Tio Xavier™ 4.5 Plus disse...

Olha amiga Paulette, o buraco é mais embaixo. Começa na obrigatoriedade de algumas disciplinas no currículo. Sei que tendemos a defendê-las intuitivamente, mas será que é por aí? Se você ver meu desempenho em Inglês certamente ficará decepcionada comigo.

Cheshire cat disse...

Tio, quando era adolescente li um livro do Gilberto Dimenstein chamado "O cidadão de papel', e uma frase dele nunca me saiu da cabeça. Era algo como: "Não existe liberdade sem conhecimento. Você não pode dizer que é livre para escolher o sorvete que quiser se só conhece o sabor chocolate."

Aprender Inglês, ou qualquer outra língua, se enquadra nisso. Não se aprende (ou ao menos não se deveria aprender) uma língua estrangeira para passar no vestibular ou arrumar um emprego melhor. Aprende-se um outro idioma para a vida. Para expandir os horizontes. Para entender outros pontos de vista. Uma pessoa pode ser culta sem saber Inglês? Claro que pode. Você me parece uma prova disso. Mas achar que o conhecimento de outra língua não tem valor ou não deveria ser parte do currículo escolar é, com todo respeito, bobagem e preconceito.

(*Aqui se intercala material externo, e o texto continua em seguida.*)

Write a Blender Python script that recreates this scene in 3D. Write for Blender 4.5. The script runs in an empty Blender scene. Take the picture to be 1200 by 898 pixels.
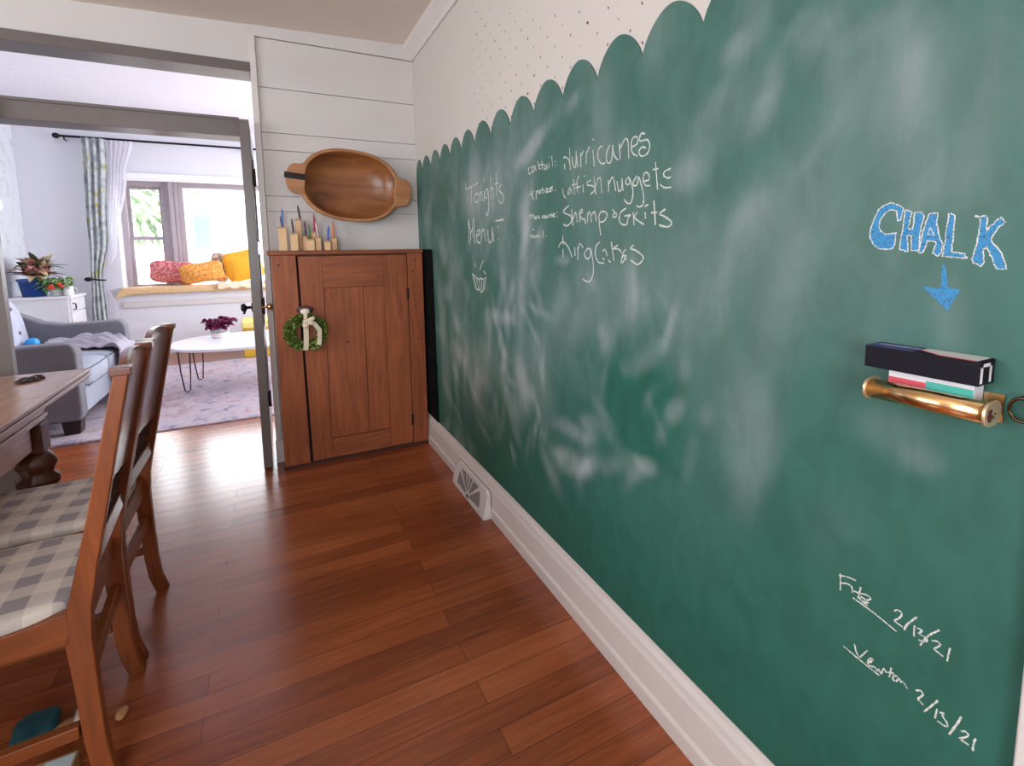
import bpy, bmesh, math, random
from mathutils import Vector, Matrix, noise
random.seed(7)
sc = bpy.context.scene
COL = sc.collection
R = math.radians

# ---------------------------------------------------------------- camera, light, exposure
EYE = Vector((0, 0, 1.30)); FPX, PX0, PY0 = 572.7, 609.2, 353.8
yaw, pit, rol = R(26.726), R(6.279), R(-.7526)
_f = Vector((math.sin(yaw)*math.cos(pit), math.cos(yaw)*math.cos(pit), -math.sin(pit)))
_r = Vector((math.cos(yaw), -math.sin(yaw), 0)); _u = _r.cross(_f)
RT = math.cos(rol)*_r + math.sin(rol)*_u; UP = -math.sin(rol)*_r + math.cos(rol)*_u; FW = _f
cd = bpy.data.cameras.new('camera'); cam = bpy.data.objects.new('camera', cd); COL.objects.link(cam)
m = Matrix.Identity(4)
for i in range(3):
    m[i][0], m[i][1], m[i][2], m[i][3] = RT[i], UP[i], -FW[i], EYE[i]
cam.matrix_world = m
cd.sensor_fit = 'HORIZONTAL'; cd.sensor_width = 36; cd.lens = FPX/1200*36
cd.shift_x = (600-PX0)/1200; cd.shift_y = -(449-PY0)/1200; cd.clip_start = .02
sc.camera = cam

w = bpy.data.worlds.new('world'); sc.world = w; w.use_nodes = True
bg = w.node_tree.nodes['Background']; bg.inputs[0].default_value = (.90, .95, 1, 1); bg.inputs[1].default_value = 13.0
sc.view_settings.view_transform = 'Standard'; sc.view_settings.look = 'None'
sc.view_settings.gamma = 1; sc.view_settings.use_curve_mapping = False
sc.view_settings.exposure = 0.0
sc.cycles.max_bounces = 10; sc.cycles.diffuse_bounces = 6; sc.cycles.caustics_reflective = False; sc.cycles.caustics_refractive = False

def area(name, loc, rot, sx, sy, power=0, color=(1, 1, 1), portal=False):
    l = bpy.data.lights.new(name, 'AREA'); l.shape = 'RECTANGLE'; l.size = sx; l.size_y = sy
    l.energy = power; l.color = color
    if portal: l.cycles.is_portal = True
    o = bpy.data.objects.new(name, l); COL.objects.link(o); o.location = loc; o.rotation_euler = rot
    return o
# daylight portals: bay and rear windows, plus added unseen front and side windows
area('bay_window_light', (-.45, 7.93, 1.55), (R(90), 0, R(180)), 2.5, 1.3, portal=True)
area('added_front_light', (2.78, 5.55, 1.5), (R(90), 0, R(90)), 2.7, 2.1, portal=True)
area('added_side_light', (-3.38, .9, 1.75), (R(90), 0, R(-90)), 2.7, 1.1, portal=True)
area('rear_window_light', (-1.0, -1.68, 1.5), (R(90), 0, 0), 1.5, 1.5, portal=True)

# ---------------------------------------------------------------- helpers
def ray(u, v): return RT*((u-PX0)/FPX) - UP*((v-PY0)/FPX) + FW
def at(u, v, ax, val):
    d = ray(u, v); return EYE + d*((val-EYE[ax])/d[ax])
def s2l(c):
    return tuple(((x/255)/12.92 if x/255 <= .04045 else ((x/255+.055)/1.055)**2.4) for x in c)
MATS = {}
def newmat(name):
    mt = bpy.data.materials.new(name); mt.use_nodes = True; nt = mt.node_tree
    return mt, nt, nt.nodes['Principled BSDF']
def N(nt, typ, **k):
    n = nt.nodes.new(typ)
    for a, b in k.items(): setattr(n, a, b)
    return n
def coords(nt, scale=(1, 1, 1), rot=(0, 0, 0)):
    tc = N(nt, 'ShaderNodeTexCoord'); mp = N(nt, 'ShaderNodeMapping')
    mp.inputs['Scale'].default_value = scale; mp.inputs['Rotation'].default_value = rot
    nt.links.new(tc.outputs['Object'], mp.inputs['Vector']); return mp.outputs['Vector']
def ramp(nt, fac, stops):
    r = N(nt, 'ShaderNodeValToRGB'); cr = r.color_ramp
    while len(cr.elements) < len(stops): cr.elements.new(.5)
    for e, (p, c) in zip(cr.elements, stops): e.position = p; e.color = (*c, 1)
    nt.links.new(fac, r.inputs[0]); return r.outputs[0]
def noisen(nt, vec, scale, detail=4, dist=0):
    n = N(nt, 'ShaderNodeTexNoise'); n.inputs['Scale'].default_value = scale; n.inputs['Detail'].default_value = detail
    n.inputs['Distortion'].default_value = dist
    if vec: nt.links.new(vec, n.inputs['Vector'])
    return n.outputs['Fac']
def bump(nt, b, h, strength=.2, dist=.01):
    n = N(nt, 'ShaderNodeBump'); n.inputs['Strength'].default_value = strength; n.inputs['Distance'].default_value = dist
    nt.links.new(h, n.inputs['Height']); nt.links.new(n.outputs[0], b.inputs['Normal'])
def math_(nt, op, a, b=None, c=None):
    n = N(nt, 'ShaderNodeMath', operation=op)
    for i, x in enumerate((a, b, c)):
        if x is None: continue
        if isinstance(x, (int, float)): n.inputs[i].default_value = x
        else: nt.links.new(x, n.inputs[i])
    return n.outputs[0]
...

Não estou defendendo minha matéria "intuitivamente". Defendo o ensino de língua estrangeira com unhas e dentes porque acredito de verdade que conhecer outra língua é ter escolha. É ser livre, como escreveu Gilberto Dimenstein.

Anônimo disse...

Que heroísmo ser um professor nos tempos atuais! Há que se plantar bananeira em sala de aula, não é? Mas há o currículo, as disciplinas que devem ser ensinadas, e o nosso amigo aí de cima está certo: não existe liberdade sem conhecimento.
Parabéns pelo belo texto, Xavier! Um forte abraço da Marisa Bueloni

Tio Xavier™ 4.5 Plus disse...

O vídeo do brilhante Gabriel foi removido por ignorância e egoísmo da gravadora. Quero que os dirigentes dela e daquele tal ECAD idem. Bando de bostas. Enfiem seus artistas lá onde estou pensando.